An accurate equation of state for the one component plasma in the low coupling regime

TL;DR

This paper develops a highly accurate equation of state for the one component plasma in the low coupling regime by combining integral equations, Monte Carlo simulations, and analytical expressions, extending previous work on strongly coupled systems.

Contribution

It introduces a combined approach for accurately modeling the plasma's excess internal energy at low coupling, with precise analytical fits and consideration of finite size effects.

Findings

Accurate analytical fits of u(Γ) for 0 ≤ Γ ≤ 1 with precision ≥ 10^{-5}

Reliable results from HNC and asymptotic expressions only in narrow Γ intervals

Extension of previous Monte Carlo studies to low coupling regimes

Abstract

An accurate equation of state of the one component plasma is obtained in the low coupling regime $0 \leq \Gamma \leq 1$. The accuracy results from a smooth combination of the well-known hypernetted chain integral equation, Monte Carlo simulations and asymptotic analytical expressions of the excess internal energy $u$. In particular, special attention has been brought to describe and take advantage of finite size effects on Monte Carlo results to get the thermodynamic limit of $u$. This combined approach reproduces very accurately the different plasma correlation regimes encountered in this range of values of $\Gamma$. This paper extends to low $\Gamma$'s an earlier Monte Carlo simulation study devoted to strongly coupled systems for $1 \leq \Gamma \leq 190$ ({J.-M. Caillol}, {J. Chem.
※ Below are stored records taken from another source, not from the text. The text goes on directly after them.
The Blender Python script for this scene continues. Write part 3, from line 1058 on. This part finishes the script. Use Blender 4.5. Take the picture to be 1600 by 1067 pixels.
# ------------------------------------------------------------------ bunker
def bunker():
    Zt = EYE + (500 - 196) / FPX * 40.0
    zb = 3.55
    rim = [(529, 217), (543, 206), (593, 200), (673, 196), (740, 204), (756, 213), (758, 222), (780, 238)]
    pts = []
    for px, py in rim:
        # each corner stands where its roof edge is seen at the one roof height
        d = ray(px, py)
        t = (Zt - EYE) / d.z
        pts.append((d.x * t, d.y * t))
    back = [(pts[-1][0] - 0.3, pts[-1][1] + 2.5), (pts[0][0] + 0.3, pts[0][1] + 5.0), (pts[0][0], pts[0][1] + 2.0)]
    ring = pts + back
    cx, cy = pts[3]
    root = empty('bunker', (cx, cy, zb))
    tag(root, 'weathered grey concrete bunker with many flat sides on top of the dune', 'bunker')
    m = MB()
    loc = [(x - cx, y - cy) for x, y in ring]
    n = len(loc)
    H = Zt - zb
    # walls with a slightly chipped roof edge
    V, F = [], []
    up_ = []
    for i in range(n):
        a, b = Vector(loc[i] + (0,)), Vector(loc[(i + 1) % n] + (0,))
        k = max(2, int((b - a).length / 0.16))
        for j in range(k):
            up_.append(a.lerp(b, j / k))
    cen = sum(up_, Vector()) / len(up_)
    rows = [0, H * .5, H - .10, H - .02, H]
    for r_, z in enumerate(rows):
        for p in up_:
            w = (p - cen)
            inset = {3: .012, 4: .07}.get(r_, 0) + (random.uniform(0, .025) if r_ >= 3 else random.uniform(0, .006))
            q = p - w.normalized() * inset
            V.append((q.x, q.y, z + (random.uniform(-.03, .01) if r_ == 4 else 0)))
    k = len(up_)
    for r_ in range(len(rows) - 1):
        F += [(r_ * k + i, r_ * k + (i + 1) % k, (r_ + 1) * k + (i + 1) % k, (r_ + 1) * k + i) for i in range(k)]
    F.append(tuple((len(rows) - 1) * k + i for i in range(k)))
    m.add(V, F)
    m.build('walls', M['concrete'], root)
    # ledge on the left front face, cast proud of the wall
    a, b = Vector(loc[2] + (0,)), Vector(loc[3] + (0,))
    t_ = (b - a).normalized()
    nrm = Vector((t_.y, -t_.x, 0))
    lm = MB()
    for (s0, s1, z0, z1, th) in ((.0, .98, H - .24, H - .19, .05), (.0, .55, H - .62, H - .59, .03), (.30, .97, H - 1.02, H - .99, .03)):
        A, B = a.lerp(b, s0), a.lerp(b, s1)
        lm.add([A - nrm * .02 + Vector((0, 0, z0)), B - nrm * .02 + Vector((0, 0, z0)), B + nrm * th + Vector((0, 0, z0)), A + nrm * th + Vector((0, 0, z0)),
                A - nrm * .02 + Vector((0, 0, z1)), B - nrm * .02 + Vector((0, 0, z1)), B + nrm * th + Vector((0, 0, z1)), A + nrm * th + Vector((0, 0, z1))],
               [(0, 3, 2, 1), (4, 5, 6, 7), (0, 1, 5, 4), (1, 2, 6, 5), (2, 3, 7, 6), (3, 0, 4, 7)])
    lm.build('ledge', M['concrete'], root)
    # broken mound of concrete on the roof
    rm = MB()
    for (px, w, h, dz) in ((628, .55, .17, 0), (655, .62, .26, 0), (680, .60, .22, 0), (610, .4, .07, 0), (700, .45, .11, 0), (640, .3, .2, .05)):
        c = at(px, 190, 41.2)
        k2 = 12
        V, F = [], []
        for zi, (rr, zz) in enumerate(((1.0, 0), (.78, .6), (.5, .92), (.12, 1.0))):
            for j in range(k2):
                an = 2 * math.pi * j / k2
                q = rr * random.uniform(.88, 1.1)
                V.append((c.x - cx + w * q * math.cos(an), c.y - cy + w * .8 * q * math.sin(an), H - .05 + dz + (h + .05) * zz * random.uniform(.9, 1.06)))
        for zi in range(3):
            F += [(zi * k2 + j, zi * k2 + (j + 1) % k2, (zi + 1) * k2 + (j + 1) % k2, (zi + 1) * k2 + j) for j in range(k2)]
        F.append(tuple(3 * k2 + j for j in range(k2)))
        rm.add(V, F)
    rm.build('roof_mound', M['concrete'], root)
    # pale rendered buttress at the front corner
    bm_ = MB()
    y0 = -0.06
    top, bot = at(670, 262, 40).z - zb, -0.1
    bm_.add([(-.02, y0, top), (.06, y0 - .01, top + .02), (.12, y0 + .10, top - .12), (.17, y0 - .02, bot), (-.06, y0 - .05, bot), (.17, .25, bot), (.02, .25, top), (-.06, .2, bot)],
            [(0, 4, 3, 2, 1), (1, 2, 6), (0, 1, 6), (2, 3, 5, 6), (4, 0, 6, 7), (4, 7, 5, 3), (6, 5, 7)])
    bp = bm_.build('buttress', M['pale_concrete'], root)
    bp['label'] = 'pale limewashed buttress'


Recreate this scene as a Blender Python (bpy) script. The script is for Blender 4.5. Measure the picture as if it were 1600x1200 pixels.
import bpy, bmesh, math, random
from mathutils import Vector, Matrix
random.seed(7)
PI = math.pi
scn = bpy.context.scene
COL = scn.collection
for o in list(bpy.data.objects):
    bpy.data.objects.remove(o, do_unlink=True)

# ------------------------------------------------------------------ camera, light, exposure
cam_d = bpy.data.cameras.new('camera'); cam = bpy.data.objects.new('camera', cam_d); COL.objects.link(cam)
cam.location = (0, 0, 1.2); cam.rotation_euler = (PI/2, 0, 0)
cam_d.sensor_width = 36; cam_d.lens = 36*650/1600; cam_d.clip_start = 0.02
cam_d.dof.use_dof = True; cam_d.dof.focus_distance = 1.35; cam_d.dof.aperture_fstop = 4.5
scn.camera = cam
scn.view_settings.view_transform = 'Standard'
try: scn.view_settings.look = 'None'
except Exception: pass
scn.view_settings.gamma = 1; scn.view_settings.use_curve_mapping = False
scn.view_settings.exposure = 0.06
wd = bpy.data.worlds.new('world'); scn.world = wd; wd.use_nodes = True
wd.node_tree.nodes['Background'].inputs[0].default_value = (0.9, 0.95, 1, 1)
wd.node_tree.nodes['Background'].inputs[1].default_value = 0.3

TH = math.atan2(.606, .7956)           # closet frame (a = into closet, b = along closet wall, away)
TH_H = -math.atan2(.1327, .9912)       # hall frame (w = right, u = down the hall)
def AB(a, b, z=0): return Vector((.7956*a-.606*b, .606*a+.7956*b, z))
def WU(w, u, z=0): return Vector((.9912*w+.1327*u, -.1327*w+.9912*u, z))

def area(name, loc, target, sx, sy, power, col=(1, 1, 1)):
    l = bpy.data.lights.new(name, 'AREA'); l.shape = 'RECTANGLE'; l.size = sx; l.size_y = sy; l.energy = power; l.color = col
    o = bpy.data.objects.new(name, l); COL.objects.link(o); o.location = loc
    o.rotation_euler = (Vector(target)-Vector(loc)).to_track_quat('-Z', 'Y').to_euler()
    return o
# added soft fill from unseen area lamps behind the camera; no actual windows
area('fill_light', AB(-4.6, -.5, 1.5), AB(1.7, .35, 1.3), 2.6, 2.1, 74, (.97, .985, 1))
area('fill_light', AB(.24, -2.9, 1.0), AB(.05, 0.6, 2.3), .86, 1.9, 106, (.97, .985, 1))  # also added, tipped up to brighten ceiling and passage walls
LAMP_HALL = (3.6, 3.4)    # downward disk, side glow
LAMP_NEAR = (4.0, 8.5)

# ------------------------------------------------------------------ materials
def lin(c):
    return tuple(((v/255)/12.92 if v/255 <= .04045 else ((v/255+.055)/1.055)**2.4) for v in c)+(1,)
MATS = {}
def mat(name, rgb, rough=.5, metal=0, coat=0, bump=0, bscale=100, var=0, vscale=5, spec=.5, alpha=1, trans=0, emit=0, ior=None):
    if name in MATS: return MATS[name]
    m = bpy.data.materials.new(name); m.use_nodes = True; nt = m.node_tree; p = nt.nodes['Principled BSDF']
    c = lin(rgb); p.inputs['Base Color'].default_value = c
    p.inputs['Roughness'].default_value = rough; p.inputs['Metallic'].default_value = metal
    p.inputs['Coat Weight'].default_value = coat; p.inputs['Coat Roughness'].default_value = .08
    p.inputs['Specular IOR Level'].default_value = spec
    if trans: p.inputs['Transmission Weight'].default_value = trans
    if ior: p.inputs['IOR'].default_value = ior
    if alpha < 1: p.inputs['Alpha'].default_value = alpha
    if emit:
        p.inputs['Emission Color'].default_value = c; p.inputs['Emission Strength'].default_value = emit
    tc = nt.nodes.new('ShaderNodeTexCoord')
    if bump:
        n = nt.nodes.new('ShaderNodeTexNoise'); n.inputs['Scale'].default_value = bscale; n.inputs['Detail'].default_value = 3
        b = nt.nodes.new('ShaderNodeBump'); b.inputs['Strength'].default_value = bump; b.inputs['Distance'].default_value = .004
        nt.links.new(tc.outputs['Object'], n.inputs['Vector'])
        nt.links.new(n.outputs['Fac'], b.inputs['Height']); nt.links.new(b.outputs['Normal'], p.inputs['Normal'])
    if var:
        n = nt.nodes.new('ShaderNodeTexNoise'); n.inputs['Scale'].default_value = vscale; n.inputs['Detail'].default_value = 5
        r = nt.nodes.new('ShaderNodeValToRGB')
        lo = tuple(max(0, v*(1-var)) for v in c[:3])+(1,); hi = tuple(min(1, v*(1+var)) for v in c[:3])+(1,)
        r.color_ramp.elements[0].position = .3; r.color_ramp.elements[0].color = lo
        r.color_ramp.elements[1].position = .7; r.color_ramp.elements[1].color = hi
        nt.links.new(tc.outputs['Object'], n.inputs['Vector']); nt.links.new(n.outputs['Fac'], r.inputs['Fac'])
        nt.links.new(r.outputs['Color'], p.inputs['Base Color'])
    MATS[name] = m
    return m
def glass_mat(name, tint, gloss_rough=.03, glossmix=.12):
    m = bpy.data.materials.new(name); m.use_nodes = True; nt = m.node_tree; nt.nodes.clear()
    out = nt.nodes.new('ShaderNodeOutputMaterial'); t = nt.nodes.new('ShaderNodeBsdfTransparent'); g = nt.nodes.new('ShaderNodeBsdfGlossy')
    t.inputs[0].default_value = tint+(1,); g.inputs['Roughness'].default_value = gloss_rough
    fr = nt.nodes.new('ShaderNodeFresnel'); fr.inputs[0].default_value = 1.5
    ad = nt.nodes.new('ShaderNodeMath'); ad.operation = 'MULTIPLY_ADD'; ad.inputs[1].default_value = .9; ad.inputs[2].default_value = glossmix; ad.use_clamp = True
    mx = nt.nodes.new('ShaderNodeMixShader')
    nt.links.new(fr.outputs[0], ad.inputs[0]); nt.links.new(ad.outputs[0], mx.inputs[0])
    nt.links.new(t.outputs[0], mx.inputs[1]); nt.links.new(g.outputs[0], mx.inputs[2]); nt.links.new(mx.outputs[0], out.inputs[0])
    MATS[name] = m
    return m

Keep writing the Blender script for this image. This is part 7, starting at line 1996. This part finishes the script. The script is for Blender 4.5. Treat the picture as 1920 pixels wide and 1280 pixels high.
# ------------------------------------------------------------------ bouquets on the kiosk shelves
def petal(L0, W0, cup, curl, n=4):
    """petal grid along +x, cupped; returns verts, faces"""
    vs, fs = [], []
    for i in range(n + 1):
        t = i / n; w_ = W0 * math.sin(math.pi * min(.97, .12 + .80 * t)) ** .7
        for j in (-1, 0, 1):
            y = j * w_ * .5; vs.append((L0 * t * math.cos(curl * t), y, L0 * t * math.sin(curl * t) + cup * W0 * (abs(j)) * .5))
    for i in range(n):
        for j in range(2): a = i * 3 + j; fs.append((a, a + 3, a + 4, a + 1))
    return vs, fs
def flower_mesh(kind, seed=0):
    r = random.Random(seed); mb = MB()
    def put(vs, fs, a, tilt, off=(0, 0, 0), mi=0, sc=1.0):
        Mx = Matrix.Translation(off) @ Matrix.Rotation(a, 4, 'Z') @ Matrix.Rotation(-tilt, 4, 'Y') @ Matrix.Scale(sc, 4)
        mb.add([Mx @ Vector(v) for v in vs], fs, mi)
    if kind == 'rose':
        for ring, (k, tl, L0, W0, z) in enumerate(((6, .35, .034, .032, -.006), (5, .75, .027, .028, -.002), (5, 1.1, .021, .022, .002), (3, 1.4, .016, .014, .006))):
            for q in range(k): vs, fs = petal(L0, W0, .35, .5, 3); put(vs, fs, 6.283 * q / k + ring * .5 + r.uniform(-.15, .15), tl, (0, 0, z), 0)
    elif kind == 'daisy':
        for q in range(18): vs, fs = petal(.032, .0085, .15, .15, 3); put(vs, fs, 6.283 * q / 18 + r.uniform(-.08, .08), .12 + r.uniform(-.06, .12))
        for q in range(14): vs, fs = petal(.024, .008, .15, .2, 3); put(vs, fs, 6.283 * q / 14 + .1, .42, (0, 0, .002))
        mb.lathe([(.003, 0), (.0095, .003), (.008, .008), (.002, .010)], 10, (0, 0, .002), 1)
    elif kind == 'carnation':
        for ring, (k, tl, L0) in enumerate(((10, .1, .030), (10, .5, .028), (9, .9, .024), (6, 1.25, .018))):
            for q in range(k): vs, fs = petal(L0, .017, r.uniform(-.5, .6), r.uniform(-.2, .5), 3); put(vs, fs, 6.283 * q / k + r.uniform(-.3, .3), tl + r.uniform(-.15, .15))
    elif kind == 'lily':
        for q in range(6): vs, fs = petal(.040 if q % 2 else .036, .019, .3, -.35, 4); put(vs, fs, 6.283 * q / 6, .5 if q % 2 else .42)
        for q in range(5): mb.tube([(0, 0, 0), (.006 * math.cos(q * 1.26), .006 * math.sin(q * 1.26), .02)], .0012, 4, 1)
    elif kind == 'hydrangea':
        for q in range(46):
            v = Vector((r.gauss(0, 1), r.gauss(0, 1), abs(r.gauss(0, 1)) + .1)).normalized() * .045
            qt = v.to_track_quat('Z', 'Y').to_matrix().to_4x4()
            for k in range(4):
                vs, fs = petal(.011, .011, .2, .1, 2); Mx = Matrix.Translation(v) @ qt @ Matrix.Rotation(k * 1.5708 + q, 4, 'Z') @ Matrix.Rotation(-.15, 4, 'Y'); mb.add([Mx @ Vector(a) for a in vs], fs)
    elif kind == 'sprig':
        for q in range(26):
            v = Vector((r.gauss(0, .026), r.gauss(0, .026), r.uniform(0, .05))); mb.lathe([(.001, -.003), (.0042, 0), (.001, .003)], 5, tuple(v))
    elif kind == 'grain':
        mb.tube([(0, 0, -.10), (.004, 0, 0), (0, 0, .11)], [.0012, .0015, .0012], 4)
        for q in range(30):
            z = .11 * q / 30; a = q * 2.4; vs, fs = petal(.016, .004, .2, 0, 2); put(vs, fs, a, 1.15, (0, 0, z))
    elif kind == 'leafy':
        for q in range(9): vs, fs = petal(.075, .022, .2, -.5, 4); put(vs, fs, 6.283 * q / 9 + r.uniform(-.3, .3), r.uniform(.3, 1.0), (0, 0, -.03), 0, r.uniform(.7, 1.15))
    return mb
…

Phys.} \textbf{111}, 6538 (1999)). Analytical fits of $u(\Gamma)$ in the range $0 \leq \Gamma \leq 1$ are provided with a precision that we claim to be not smaller than $p= 10^{-5}$. HNC equation and exact asymptotic expressions are shown to give reliable results for $u(\Gamma)$ only in narrow $\Gamma$ intervals, i.e. $0 \leq \Gamma \lesssim 0.5$ and $0 \leq \Gamma \lesssim 0.3$ respectively.